I wanted to outline those very significant challenges that have been faced by Customs, not by the circumstances they find themselves in but by the deliberate policies that have been pursued by the Labor Party since they have come to office. We welcome this bill. It generally just enhances the administration of Customs by making amendments to the Customs Act 1901, but it also brings in a new offence—that of bringing into Australia a new category of goods known as restricted goods. These goods will be proscribed by regulation and will be prohibited imports. According to the bill's explanatory memorandum, initially this new category will be limited to child pornography and child abuse material, but in future this could be extended to give effect to international agreements or to address matters of international concern.

It is important to note that there is a caveat within the legislation that goods of this type can be imported into Australia with the written permission of the minister if they are to be used for law enforcement purposes. An example of that would be child abuse material contained on a computer overseas; if the Australian Federal Police would like to import that hard drive then the minister can rightly give them permission to do so for it to be used in prosecutions of the person who had committed that offence.

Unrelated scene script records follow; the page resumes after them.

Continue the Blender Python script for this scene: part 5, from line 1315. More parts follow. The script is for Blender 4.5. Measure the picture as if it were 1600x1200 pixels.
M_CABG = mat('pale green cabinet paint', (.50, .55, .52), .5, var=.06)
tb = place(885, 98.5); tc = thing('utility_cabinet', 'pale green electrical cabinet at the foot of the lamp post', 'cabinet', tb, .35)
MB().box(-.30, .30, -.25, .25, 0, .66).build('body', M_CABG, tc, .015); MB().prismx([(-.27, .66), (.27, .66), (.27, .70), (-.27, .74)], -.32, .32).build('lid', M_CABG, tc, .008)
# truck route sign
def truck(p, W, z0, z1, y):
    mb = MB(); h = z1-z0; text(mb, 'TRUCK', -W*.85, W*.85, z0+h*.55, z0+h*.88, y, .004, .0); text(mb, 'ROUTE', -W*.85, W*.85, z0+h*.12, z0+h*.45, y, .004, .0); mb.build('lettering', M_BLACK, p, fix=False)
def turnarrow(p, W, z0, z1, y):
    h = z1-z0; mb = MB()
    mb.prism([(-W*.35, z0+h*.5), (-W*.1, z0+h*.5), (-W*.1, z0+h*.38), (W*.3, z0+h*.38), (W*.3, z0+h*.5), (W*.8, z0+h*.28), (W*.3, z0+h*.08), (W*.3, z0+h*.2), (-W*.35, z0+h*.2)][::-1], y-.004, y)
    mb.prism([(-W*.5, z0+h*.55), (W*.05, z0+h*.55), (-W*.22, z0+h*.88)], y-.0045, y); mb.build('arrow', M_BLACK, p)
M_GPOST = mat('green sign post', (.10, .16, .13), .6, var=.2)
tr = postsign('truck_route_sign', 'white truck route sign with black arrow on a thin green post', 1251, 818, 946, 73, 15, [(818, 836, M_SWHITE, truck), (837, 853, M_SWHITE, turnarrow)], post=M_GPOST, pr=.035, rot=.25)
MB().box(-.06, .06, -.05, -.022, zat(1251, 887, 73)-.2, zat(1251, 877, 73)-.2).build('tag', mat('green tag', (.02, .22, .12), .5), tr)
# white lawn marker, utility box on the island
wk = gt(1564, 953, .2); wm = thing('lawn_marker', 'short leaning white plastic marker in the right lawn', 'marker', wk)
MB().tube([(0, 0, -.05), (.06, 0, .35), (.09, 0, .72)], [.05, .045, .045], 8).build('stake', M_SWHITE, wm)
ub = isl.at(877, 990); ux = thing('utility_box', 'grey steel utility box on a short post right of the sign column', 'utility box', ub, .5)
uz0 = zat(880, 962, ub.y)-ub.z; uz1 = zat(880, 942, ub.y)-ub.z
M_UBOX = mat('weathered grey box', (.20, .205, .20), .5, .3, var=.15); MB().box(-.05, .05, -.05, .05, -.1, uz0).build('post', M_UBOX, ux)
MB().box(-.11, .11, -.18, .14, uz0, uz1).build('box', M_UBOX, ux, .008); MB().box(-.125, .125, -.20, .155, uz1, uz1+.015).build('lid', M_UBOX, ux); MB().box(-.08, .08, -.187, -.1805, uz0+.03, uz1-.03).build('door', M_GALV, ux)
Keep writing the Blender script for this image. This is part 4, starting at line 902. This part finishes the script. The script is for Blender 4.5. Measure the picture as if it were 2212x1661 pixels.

The bill also makes a series of technical amendments that enhance the ability of Customs to do its job, and those amendments are welcomed by the opposition. Sadly, over their term in office, the federal Labor Party have demonstrated that they cannot manage the budget, and Customs have been a significant victim of that. It is unfortunate that the hardworking men and women of Customs and Border Protection, Australia's premier border protection agency, have been on the chopping block at budget time—

The DEPUTY SPEAKER ( Hon. BC Scott ): Order! It being 1.45 pm, the debate is interrupted in accordance with standing order 43. The debate may be resumed at a later hour and the honourable member for Stirling will have leave to continue his remarks.